Friday, January 20, 2006

Limits

Turned on the TV the other night to see some dishevelled looking guy babbling incoherently about religion. I thought it was a program about Care In The Community, but no – turns out the guy in question is Richard Dawkins, Professor of Public Understanding of Science. Hey – if this guy wants to spend his time calling people stupid and evil why can’t he get a blog like everyone else ?

More to the point, if the geeks are going to make a serious effort to convince us that they’re not really weird and arrogant, could they choose a less provocative title for their front man than ‘Professor of Public Understanding’. We understand you just fine, we just think your ideas suck.

Anyway, Laban points out an interesting post about the not-so-great man here. Cobb nicely nails what's really wrong with Dawkins' ideas:
This is truly dangerous. It means that we will become dependent on some institutions that correct us, that perfect us. By definition the budget for such an institution would have to be infinite, because the capacity of humans to be wrong, to be immoral, is practically insatiable. I think Dawkins or anyone could be quickly disabused of this notion simply by dropping them into the appropriate Third World asylum for a seven year stint.
Indeed, the vision of a super-state, smoothly correcting each and every human defect can't hardly be anything other than a call for a truly elephantine state. It is entirely characteristic of Dawkins that he fails even to consider that government may sometimes be the problem. More to the point though, this highlights the most obvious omission in Dawkins denunciation of religion.

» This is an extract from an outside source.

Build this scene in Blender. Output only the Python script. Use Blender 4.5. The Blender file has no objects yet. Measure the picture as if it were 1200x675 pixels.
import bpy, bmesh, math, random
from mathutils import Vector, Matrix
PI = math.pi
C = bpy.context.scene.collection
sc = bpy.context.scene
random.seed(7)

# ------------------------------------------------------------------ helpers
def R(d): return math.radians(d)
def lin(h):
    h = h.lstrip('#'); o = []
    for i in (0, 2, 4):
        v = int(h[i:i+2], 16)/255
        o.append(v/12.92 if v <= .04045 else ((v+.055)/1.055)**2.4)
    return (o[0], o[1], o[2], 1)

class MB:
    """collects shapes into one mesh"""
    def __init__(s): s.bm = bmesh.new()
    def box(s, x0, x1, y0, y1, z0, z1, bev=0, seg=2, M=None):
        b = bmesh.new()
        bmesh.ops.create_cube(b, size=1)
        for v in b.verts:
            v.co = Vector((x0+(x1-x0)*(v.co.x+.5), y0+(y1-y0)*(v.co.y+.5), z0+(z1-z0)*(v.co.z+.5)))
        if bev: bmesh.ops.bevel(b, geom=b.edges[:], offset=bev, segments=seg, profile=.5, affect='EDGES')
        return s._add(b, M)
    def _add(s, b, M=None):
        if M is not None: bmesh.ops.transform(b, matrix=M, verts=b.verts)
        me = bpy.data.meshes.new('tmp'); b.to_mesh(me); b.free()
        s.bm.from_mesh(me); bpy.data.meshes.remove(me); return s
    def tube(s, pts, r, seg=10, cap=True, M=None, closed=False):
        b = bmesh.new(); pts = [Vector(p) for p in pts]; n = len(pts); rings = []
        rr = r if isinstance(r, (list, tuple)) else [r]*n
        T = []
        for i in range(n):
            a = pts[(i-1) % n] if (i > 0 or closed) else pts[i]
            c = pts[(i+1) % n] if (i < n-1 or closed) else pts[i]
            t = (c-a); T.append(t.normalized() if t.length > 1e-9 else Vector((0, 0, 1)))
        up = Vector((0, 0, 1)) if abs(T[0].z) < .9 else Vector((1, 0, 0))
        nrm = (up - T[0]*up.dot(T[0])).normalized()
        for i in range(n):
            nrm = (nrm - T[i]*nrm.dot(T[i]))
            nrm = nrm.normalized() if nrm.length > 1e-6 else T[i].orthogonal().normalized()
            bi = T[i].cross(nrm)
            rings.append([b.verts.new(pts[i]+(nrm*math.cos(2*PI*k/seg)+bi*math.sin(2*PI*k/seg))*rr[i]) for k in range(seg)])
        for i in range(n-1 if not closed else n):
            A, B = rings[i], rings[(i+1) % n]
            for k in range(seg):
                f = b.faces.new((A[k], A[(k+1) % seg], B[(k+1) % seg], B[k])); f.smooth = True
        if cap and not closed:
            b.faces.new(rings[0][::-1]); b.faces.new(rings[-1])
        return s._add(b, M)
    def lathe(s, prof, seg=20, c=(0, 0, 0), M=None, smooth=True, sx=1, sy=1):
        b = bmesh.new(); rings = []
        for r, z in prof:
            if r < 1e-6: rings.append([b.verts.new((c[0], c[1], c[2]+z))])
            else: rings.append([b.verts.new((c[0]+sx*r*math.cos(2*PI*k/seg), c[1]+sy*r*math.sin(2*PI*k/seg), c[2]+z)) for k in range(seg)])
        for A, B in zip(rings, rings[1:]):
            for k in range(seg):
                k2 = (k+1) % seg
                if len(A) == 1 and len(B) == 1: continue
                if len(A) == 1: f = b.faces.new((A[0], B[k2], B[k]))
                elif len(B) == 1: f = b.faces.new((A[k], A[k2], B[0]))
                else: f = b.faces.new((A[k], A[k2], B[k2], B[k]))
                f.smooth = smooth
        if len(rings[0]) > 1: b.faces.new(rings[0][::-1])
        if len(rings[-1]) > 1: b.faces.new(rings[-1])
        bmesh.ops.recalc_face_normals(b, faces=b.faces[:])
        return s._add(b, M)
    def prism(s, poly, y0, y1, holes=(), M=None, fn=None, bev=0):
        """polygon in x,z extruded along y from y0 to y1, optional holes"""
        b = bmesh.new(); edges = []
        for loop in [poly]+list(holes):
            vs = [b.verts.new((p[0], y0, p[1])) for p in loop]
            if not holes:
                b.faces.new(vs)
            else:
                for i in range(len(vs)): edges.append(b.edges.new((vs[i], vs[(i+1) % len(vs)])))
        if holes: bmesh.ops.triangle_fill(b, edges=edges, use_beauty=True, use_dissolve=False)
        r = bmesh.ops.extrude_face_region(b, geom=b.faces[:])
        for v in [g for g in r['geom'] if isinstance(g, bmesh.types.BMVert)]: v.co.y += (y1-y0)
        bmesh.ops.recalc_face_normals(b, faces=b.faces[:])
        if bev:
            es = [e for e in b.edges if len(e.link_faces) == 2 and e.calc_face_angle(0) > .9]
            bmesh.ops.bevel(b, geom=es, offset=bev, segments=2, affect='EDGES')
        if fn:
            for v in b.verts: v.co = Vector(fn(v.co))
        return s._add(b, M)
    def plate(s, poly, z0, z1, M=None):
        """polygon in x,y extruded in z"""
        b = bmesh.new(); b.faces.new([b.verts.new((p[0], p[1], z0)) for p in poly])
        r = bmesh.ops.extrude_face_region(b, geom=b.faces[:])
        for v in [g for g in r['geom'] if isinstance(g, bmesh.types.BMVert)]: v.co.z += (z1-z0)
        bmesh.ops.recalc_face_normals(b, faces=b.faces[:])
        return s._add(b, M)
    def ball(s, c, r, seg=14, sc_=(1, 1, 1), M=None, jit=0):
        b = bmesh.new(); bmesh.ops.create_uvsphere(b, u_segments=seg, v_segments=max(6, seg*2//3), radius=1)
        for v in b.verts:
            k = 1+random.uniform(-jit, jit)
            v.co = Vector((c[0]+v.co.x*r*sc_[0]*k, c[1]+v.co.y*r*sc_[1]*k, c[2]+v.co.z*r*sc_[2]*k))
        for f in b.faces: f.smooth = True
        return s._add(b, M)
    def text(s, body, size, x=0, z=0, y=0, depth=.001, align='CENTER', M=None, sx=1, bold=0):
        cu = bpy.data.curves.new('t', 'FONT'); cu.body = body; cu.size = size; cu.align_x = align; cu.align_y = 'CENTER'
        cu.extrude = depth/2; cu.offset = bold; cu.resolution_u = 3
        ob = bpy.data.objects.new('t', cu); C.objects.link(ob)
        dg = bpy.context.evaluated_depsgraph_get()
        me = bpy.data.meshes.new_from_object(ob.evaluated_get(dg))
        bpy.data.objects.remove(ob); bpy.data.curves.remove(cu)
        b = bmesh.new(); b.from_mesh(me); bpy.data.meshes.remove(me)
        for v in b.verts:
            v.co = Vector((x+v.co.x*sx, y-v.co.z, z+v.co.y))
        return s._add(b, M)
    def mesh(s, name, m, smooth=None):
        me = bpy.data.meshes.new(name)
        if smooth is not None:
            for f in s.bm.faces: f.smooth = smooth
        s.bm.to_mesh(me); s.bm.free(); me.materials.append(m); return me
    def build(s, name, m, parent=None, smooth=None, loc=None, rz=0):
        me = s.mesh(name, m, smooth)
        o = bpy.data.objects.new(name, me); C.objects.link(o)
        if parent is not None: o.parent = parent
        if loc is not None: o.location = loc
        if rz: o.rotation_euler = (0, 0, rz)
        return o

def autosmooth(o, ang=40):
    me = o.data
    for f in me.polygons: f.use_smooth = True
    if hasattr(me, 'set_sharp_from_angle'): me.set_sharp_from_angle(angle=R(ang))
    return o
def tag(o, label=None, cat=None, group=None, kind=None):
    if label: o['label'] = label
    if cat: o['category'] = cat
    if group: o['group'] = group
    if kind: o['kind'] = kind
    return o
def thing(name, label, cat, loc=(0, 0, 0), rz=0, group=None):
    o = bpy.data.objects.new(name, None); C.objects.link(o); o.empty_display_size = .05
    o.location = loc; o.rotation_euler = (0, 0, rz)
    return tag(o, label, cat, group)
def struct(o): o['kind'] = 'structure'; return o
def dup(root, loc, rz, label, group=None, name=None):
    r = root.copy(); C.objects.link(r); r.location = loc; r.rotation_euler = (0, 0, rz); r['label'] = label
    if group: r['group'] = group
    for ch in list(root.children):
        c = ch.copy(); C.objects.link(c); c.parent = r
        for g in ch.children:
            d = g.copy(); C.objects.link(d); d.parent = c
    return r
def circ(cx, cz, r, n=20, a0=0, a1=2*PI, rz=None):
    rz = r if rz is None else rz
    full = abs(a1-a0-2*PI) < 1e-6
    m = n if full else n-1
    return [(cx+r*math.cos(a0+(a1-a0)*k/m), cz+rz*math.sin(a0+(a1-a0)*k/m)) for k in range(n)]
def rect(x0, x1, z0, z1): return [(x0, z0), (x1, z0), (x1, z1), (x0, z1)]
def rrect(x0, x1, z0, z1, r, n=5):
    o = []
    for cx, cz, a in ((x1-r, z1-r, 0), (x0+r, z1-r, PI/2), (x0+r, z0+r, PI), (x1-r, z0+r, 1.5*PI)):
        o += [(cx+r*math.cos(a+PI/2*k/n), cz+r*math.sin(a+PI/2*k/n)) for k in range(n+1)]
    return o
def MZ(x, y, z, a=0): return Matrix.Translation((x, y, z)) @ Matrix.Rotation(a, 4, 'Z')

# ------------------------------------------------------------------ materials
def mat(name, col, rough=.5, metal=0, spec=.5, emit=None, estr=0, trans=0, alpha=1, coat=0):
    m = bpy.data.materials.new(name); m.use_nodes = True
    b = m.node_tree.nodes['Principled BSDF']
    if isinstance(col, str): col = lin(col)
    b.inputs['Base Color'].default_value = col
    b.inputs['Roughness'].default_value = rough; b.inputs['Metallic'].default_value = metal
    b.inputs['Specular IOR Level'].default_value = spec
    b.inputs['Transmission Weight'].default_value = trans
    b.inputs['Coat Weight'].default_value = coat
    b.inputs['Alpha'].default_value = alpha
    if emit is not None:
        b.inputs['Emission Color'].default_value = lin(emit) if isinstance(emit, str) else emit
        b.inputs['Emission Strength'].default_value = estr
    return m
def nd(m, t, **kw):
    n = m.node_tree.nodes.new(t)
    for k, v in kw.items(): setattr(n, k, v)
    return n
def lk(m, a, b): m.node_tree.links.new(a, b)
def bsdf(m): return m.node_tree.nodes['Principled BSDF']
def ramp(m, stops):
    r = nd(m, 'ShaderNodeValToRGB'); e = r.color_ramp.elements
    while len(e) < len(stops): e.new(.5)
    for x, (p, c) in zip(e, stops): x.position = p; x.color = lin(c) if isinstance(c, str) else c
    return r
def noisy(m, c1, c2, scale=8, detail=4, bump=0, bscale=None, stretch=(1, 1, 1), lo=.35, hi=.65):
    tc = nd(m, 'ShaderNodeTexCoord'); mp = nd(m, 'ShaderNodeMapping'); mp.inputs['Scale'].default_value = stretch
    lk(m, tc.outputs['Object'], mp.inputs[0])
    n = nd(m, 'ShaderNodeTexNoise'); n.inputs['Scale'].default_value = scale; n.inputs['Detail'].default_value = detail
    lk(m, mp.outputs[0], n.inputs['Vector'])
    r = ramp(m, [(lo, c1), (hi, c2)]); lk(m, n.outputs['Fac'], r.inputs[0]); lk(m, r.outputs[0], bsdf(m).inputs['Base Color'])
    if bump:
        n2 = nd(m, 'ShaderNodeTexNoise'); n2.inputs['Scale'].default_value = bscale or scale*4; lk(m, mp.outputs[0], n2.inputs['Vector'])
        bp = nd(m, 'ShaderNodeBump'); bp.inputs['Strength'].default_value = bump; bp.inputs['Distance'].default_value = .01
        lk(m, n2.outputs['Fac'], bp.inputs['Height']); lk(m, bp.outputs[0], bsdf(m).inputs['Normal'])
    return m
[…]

Religion is in one respect like monarchy: its importance as an institution is not only in the power that it holds, but also that which it denies to others. Consider the Ten Commandments. Here, for the first time in history, was a set of laws that applied equally to everyone - indeed, the Old Testament is full of kings defying God and getting the chop. The point is that religion provides a set of moral values independent of the government of the day. Think about the prosecution’s central point at Nuremburg: an order may be perfectly lawful, yet still wrong. As such, religion puts a roadblock in the way of the very kind of utopian totalitarianism that Dawkins advocates. Here’s Dawkins again on the principles he thinks we should be governed by:
All moral questions, from incest to human cloning, should be resolved using utilitarian criteria, Dawkins argues. “They can and should all be discussed by utilitarian moral philosophers, who’ll ask questions about the balance of suffering and happiness. This is a very different way of doing morality than the absolutist way, which supposes some things are absolutely wrong since we know and feel them to be so. Our morality should be governed by utilitarian claims.”
No room for misquote there. Equally, Dawkins is admirably unequivocal about what it would take to sustain such a society:
It’s probably too strong to say the State should have the right to take children away from their parents”, the professor confides. “But I do think we, as humans in general, have got to look very carefully at the rights of parents – and whether parents really should have the right to indoctrinate their children.
Say what you like about the Church, but do you see anyone arguing that parents who bring their kids up in an atmosphere of militant atheism should have their kids seized by the State ? Then again, these folks probably don’t have the reserves of faith that Dawkins has. Sure, Dawkins may jeeringly point out contradictions in the Bible, but look how he body swerves around the murderous savagery of socialism (both national and international). Wasn’t science supposed to be the slaying of a beautiful hypothesis by an ugly fact ? Here are 150 million of them (and counting) but religion is still the root of all evil. Huh ?

For that matter, what evidence does Dawkins have for suggesting that serial killers just need a psychic oil change and a quick spray of mental WD-40 ? Where is the evidence that this kind of behaviour modification is actually possible ? Nowhere, but Dawkins has faith that it could happen, and the Right are pigs for not indulging him in his fantasy.

Dawkins’ maintains that all religions are equally evil – except when Catholicism is the evilest of them all - but how scientific is that ? Surely we can devise some metric of the damage caused by each faith ? Dawkins dare not ask that question. What makes a religion most dangerous is exactly what makes communism and Nazism so dangerous: collectivism – the very thing Dawkins’ ideology calls for. Why else is Dawkins so enraged by religion ? It surely can’t be because he genuinely feels that filthy rich, Oxbridge media stars are oppressed by farmers in Welsh hill villages. Nope – Dawkins doesn’t object to religion because the religious impose their agenda on people like him, but because it hinders people like him imposing their agenda on the religious. Dawkins is a fundamentalist of State power.

Dawkins' opposition is not just to the particulars of any one faith, or even religion itself, no, his vision is of a world stripped not just of faith but of the whole idea of objective morality itself. As he freely admits, Dawkins' World would be governed by an icy utilitarianism, to be decided, no doubt, by the suitably enlightened. Say what you like about him, but Dawkins’ vision of a world governed by philosopher kings ruling without any check or limit to their power sure stands up to what any traditional religions can offer as a vision of Hell.